The band moves effortlessly between straight-on Celtic-influenced rock and traditional ballads. The ballads, such as the one presented here, showcase singer John Jones, who has one of the finest singing voices in the world.

Molly Bond tells the story of a hunter who accidentally shoots and kills his beloved Molly, mistaking her for a swan. At his trial, Molly’s ghost appears to the judge and explains that it was an accident.

This video comes from the band’s 2003 25th anniversary concert in London.

Molly Bond
(Trad. Arr. Oysterband)

Lyrics from: Step Outside

Come all you young gallants that delight in a gun
Beware of your shooting at the setting of the sun

It happened one evening in a large shower of hail
When under a bower my love was concealed

He apron flew around her, I took her as a swan
And I shot my own darling at the setting of the sun

As I walked up to her and found it was she
My limbs they grew weary and my eyes couldn’t see

The ring on her finger, most bitterly I cried
O Molly, if you were living, you’d’ve been my fond bride

Home to my father like lightning I did run
Saying Father, dearest father, do you know what I’ve done?

Her apron flew around her, I took her as a swan
And I shot my own darling at the setting of the sun

Her apron flew around her, I took her as a swan
And I shot my own darling, and where shall I run?
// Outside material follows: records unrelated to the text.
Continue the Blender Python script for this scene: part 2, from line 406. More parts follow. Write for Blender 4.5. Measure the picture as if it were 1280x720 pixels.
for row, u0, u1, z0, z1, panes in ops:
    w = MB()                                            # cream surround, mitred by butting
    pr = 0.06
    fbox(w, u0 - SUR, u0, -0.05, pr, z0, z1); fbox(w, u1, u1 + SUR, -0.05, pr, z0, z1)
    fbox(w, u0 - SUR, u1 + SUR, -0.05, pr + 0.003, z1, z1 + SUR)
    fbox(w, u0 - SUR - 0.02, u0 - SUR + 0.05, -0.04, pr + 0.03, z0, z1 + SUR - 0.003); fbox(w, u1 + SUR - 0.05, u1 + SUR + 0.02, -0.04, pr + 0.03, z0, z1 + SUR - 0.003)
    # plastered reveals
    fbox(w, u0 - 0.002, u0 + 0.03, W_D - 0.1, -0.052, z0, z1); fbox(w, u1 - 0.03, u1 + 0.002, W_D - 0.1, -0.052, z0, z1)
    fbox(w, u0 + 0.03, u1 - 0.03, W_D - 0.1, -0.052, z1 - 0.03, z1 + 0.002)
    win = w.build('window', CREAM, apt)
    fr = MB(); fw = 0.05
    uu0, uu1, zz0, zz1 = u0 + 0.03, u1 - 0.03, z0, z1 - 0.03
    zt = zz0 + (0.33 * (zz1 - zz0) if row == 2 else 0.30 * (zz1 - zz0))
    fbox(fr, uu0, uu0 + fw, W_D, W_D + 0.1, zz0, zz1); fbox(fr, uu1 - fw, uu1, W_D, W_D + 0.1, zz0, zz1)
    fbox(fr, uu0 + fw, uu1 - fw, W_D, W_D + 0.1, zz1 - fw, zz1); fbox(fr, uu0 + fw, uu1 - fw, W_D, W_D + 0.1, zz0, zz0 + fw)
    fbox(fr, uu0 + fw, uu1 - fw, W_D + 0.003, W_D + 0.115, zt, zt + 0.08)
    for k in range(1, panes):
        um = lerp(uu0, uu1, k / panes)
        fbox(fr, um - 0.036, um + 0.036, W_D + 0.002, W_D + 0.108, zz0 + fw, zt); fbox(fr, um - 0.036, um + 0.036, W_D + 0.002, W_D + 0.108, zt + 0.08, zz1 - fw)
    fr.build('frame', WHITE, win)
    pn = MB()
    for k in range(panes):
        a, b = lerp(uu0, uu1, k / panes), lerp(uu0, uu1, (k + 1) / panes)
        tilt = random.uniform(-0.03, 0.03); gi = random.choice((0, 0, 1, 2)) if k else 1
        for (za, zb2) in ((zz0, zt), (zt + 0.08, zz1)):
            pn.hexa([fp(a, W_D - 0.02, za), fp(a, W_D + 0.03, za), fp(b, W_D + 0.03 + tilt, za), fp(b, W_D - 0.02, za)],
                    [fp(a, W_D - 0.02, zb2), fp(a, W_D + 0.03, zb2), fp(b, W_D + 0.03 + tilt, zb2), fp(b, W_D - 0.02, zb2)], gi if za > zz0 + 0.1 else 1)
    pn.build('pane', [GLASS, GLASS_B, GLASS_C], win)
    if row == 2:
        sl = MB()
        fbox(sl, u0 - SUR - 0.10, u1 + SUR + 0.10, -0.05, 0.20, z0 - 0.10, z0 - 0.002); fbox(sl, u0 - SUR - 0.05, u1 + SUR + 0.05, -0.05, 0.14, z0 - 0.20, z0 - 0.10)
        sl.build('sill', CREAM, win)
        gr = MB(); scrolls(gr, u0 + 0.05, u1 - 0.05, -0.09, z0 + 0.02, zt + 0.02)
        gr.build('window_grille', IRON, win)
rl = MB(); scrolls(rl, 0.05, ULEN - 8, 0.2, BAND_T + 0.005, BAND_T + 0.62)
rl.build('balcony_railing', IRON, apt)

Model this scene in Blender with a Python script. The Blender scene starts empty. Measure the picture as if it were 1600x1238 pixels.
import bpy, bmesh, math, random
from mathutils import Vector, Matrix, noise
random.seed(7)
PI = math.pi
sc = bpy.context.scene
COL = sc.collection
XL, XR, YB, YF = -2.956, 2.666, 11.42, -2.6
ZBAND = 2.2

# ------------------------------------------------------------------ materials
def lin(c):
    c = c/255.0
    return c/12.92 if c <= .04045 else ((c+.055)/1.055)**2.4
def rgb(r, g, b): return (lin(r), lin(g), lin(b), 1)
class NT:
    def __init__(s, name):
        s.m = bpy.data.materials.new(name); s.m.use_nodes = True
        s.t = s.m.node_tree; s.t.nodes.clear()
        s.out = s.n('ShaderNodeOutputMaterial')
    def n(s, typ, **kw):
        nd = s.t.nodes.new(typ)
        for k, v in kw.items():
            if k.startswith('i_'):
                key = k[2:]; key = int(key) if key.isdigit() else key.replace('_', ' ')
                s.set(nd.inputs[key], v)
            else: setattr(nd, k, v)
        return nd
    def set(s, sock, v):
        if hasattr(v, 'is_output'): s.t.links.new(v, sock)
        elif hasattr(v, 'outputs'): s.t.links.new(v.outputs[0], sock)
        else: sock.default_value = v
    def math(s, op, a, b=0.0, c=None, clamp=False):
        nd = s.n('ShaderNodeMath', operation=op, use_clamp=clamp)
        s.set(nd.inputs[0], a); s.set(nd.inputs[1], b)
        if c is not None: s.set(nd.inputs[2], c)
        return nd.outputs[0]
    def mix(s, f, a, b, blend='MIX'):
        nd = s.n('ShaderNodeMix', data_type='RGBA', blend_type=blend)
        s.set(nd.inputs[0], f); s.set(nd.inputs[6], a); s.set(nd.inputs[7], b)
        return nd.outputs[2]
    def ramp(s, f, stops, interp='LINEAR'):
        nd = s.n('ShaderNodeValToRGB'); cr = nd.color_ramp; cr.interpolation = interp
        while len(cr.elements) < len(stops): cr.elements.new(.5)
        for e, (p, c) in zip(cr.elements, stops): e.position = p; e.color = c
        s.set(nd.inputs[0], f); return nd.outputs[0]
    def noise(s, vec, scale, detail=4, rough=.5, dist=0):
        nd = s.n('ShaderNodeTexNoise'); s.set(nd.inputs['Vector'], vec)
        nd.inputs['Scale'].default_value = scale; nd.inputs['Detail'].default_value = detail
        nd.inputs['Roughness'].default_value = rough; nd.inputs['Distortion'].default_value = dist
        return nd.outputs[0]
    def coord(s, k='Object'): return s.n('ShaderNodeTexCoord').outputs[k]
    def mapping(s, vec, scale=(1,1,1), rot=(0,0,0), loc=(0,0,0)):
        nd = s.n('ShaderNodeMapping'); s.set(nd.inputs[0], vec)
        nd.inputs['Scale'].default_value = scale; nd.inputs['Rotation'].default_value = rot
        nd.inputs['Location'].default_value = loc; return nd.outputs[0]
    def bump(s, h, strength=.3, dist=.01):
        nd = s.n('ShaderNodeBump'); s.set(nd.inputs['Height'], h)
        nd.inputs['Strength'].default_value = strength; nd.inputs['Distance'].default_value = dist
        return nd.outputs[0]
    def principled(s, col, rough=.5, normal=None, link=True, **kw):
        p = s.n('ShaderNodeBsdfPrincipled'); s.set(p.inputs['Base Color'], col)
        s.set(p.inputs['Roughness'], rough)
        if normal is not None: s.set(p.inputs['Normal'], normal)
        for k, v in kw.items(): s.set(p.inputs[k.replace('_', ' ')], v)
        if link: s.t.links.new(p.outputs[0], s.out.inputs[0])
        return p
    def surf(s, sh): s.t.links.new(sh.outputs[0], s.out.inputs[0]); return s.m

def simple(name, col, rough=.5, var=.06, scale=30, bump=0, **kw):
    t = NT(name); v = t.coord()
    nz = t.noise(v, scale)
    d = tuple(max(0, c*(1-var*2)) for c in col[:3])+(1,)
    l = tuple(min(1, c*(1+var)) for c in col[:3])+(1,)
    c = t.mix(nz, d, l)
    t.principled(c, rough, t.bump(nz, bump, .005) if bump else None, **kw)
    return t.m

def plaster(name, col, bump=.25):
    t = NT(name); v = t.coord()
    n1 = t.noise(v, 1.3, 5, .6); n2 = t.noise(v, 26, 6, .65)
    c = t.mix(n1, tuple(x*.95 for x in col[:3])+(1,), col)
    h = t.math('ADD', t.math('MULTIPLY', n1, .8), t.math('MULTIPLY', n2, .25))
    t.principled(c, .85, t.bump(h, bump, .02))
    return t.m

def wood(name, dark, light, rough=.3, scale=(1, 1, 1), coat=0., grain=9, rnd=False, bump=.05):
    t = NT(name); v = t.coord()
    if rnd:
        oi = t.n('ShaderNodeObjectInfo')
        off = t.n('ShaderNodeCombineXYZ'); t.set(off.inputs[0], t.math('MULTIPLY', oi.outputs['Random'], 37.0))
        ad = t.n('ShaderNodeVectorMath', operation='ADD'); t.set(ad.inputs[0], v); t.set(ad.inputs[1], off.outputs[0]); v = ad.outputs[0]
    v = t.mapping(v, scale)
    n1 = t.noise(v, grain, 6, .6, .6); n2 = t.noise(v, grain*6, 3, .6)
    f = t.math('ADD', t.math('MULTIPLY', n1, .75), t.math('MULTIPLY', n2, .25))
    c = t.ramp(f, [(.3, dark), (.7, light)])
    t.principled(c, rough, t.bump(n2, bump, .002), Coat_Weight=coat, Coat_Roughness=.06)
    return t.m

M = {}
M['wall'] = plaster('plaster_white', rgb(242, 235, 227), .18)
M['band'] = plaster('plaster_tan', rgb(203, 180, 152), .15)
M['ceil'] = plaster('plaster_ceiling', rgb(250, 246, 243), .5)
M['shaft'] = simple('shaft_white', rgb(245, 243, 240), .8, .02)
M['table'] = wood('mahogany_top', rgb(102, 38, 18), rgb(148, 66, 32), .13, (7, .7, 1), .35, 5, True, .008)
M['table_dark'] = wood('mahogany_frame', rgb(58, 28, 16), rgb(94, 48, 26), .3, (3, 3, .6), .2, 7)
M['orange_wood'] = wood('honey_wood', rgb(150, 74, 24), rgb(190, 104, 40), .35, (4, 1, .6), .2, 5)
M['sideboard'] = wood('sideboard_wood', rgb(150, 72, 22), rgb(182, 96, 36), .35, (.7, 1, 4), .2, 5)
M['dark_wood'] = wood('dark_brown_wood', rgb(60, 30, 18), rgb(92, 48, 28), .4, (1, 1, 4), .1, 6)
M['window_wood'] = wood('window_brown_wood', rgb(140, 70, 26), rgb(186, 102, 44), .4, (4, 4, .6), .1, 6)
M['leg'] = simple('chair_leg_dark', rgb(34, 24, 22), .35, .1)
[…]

His father in the corner with his hair turning grey
O my dear Jimmy, don’t you run away

Stay in this country until the trial comes on
You never shall be hung by the laws of this land

The day of the trial to the judge she appeared
As God is my witness young Jimmy must go clear

My apron flew around me, he took me as a swan
And I know his heart lies bleeding for his own Molly Bond

Molly Bond appears on the albums Step Outside and Alive And Acoustic (no longer available). The live version is slightly different than the original album version—I think it’s in a different key.